La Chine en grande agitation

Vivement incitée par le gouvernement central, la restructuration de l’industrie de la construction navale chinoise bat son plein. Exceptées ses trois grandes entreprises d’État, China State Shipbuilding Cor. (CSSC), China Shipbuilding Industry Company (CSIC) et Cosco Shipping Heavy Industry (CSHI), la construction navale chinoise (plus de 1 000 chantiers répertoriés), notamment privée, est toujours en phase de rémission. Le monopole des mastodontes publics est d’ailleurs la principale cause de ses malheurs : entre 2009 et 2016, plus de 140 chantiers navals chinois ont disparu tandis que plus de 90 autres ont fusionné ou ont été acquis.

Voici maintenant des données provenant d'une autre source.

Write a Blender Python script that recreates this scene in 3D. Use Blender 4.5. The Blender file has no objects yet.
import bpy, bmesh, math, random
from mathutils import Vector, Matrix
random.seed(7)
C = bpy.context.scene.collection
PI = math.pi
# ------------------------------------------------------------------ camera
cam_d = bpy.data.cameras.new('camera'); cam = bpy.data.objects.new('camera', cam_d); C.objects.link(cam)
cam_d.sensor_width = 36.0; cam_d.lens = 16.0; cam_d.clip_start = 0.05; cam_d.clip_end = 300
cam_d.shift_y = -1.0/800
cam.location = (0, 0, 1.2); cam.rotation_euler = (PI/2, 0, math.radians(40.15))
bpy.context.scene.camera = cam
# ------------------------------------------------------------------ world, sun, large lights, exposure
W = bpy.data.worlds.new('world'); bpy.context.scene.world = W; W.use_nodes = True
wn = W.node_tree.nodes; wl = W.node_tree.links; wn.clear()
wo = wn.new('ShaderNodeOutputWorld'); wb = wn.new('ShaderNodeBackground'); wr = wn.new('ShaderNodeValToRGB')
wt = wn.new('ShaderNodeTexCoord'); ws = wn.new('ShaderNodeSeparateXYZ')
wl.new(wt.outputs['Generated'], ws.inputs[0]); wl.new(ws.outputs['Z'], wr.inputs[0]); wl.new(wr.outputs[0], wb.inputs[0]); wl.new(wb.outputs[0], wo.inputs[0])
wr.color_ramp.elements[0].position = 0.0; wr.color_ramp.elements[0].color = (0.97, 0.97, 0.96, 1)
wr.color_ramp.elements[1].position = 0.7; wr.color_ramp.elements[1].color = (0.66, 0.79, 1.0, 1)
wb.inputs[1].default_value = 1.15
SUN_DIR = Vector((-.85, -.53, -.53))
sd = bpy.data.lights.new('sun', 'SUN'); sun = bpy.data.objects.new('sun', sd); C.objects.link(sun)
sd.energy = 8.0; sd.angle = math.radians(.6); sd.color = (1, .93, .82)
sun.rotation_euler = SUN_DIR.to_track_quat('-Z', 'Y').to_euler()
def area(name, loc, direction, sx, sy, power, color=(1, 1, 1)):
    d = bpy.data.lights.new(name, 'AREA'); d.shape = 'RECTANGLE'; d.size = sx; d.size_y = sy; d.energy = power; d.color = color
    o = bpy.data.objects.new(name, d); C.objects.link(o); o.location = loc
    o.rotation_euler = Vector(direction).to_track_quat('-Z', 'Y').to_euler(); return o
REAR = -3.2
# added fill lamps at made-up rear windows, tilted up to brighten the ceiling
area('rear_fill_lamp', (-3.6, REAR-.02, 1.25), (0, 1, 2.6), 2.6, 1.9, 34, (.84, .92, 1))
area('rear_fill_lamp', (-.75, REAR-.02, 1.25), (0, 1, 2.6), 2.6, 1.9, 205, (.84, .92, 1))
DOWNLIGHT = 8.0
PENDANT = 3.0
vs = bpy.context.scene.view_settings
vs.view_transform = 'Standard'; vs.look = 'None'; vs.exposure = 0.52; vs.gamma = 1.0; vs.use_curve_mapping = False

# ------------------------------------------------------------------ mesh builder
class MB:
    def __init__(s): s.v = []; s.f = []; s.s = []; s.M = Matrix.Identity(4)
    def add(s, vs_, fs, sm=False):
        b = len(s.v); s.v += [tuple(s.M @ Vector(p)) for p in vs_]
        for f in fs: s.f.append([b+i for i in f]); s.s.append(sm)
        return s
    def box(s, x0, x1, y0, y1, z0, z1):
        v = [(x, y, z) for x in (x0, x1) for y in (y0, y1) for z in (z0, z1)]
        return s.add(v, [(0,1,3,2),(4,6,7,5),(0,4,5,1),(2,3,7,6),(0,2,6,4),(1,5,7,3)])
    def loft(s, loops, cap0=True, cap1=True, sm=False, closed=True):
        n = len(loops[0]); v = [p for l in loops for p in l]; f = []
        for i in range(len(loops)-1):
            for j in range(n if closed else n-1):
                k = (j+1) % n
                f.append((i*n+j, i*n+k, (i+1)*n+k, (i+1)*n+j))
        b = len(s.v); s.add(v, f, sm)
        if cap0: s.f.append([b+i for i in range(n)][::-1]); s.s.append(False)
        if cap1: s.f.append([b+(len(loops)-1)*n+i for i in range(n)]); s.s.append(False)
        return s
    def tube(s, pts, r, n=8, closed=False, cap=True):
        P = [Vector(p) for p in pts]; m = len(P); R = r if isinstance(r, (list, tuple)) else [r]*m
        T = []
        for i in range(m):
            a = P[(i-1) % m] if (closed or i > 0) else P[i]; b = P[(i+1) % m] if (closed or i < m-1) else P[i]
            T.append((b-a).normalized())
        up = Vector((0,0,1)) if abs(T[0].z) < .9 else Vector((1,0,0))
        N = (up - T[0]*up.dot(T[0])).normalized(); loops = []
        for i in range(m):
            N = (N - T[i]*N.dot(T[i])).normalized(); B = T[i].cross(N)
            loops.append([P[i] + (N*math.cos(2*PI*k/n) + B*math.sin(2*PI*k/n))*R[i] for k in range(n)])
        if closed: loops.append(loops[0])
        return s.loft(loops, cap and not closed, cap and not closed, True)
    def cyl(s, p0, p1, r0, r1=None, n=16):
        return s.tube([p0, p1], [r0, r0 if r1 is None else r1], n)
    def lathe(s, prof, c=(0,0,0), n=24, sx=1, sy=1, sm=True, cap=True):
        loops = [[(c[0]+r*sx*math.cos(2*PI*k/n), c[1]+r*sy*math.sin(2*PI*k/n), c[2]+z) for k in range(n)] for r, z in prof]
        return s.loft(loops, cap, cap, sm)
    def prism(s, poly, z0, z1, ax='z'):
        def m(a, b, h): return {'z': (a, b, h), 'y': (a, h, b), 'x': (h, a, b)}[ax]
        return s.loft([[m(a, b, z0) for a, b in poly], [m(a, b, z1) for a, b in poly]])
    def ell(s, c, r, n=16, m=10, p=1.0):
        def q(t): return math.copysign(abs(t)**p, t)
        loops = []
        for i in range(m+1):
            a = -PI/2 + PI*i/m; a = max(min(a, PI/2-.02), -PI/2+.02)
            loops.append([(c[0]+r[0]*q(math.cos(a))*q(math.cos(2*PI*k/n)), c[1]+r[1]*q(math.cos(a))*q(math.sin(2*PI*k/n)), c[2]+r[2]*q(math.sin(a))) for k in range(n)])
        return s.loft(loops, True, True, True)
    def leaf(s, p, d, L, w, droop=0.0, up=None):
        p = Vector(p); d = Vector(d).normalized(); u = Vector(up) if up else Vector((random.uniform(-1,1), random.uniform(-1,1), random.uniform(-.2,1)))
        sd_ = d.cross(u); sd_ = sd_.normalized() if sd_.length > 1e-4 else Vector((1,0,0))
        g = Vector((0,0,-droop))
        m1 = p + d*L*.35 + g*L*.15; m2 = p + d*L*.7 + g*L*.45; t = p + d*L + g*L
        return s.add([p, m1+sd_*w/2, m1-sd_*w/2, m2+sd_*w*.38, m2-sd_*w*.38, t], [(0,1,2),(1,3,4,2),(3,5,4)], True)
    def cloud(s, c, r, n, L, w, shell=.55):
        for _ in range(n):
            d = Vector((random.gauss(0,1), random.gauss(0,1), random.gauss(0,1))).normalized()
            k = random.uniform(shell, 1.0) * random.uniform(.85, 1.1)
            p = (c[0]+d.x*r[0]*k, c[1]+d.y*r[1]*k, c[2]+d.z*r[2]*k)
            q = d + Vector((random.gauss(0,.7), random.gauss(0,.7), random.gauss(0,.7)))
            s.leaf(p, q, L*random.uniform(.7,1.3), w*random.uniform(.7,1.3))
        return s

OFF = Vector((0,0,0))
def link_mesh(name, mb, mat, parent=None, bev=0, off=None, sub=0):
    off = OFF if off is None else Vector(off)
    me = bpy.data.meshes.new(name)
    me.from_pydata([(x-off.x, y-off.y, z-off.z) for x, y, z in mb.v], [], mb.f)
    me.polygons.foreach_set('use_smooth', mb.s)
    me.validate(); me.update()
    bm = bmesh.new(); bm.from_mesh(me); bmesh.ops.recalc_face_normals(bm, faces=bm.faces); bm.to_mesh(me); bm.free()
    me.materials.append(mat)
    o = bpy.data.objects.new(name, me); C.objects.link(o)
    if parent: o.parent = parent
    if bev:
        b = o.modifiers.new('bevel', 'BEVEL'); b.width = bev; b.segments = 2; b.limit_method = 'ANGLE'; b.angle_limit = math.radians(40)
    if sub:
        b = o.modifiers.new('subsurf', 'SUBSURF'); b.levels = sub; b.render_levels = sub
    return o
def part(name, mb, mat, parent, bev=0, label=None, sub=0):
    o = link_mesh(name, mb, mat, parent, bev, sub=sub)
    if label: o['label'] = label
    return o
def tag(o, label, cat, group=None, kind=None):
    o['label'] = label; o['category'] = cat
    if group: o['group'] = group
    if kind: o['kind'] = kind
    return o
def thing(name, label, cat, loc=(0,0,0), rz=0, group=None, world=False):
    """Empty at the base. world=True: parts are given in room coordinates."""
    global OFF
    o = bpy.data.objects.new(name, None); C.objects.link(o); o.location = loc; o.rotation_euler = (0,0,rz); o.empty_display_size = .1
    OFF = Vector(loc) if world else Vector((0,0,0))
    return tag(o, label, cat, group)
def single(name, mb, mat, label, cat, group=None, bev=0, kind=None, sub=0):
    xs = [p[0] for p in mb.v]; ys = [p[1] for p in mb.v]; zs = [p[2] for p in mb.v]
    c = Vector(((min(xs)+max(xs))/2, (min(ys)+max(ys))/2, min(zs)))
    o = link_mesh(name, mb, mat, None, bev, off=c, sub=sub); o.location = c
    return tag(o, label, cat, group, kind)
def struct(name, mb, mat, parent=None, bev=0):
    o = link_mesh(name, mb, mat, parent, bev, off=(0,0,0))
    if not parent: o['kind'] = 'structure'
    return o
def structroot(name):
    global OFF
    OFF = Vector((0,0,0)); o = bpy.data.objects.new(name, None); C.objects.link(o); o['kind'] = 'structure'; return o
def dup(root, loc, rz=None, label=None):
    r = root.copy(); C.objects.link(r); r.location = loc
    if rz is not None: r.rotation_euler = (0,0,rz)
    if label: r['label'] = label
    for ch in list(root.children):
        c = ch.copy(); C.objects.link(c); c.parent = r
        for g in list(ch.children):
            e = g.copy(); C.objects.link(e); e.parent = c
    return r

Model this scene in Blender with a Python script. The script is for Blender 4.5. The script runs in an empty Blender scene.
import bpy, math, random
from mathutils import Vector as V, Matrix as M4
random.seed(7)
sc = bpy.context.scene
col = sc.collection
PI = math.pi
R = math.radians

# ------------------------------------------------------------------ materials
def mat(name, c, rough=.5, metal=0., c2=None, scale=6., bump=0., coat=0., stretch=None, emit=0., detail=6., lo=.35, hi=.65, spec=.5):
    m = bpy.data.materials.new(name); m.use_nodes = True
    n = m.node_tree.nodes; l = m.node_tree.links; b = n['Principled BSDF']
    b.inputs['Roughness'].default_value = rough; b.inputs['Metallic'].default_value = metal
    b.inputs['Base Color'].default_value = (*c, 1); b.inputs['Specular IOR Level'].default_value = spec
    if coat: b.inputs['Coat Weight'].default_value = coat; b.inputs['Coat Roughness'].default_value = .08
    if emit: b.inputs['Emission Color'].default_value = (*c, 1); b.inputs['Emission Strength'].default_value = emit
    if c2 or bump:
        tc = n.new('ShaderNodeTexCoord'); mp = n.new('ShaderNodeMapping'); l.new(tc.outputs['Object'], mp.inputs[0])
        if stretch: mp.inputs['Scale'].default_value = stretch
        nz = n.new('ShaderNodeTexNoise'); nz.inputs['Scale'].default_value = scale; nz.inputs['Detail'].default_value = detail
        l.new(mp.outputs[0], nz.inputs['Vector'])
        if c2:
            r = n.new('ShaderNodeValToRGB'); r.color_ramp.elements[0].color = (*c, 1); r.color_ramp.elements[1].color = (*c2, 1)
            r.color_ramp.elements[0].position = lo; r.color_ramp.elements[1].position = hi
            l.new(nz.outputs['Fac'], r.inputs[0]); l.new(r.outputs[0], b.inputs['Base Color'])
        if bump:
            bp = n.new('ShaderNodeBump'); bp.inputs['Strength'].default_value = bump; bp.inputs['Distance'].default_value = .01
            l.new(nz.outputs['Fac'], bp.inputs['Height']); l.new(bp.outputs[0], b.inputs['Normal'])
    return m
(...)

Cela fait quelques années que les chantiers chinois sont invités par les hauts dirigeants de l’État à des négociations en vue de constituer des groupes puissants au niveau mondial dans chacun des secteurs de l’industrie maritime et à chasser la concurrence là où elle n’aurait pas lieu d’être. Le 1er juillet 2019, CSIC et CSSC annonçaient ainsi, dans des avis financiers distincts mais similaires, qu’ils prévoyaient de fusionner. En novembre, Pékin donnait son aval à la nouvelle entité, dénommée China Shipbuilding Group, qui avait alors 410 navires dans son carnet de commandes.

Les deux entités, qui ne formaient qu’un jusqu’en 1999, avaient ces derniers mois procédé à une restructuration de leurs actifs respectifs. L’opération une fois achevée devrait donner naissance à un grand groupe de nature à rivaliser avec le conglomérat sud-coréen, né de la fusion entre HHI et DSME.

Dans le même temps, China Merchants Group est en train d’ouvrir son capital de China Merchants Heavy Industry, le 4e du pays derrière CSSC, CSIC et CSHI, à des investisseurs privés. Il a négocié avec AVIC International Holdings en vue d’un rapprochement à trois qui les lierait aussi à China International Marine Containers (CIMC). Une opération qui créerait alors l'un des plus grands groupes mondiaux dans la construction navale offshore.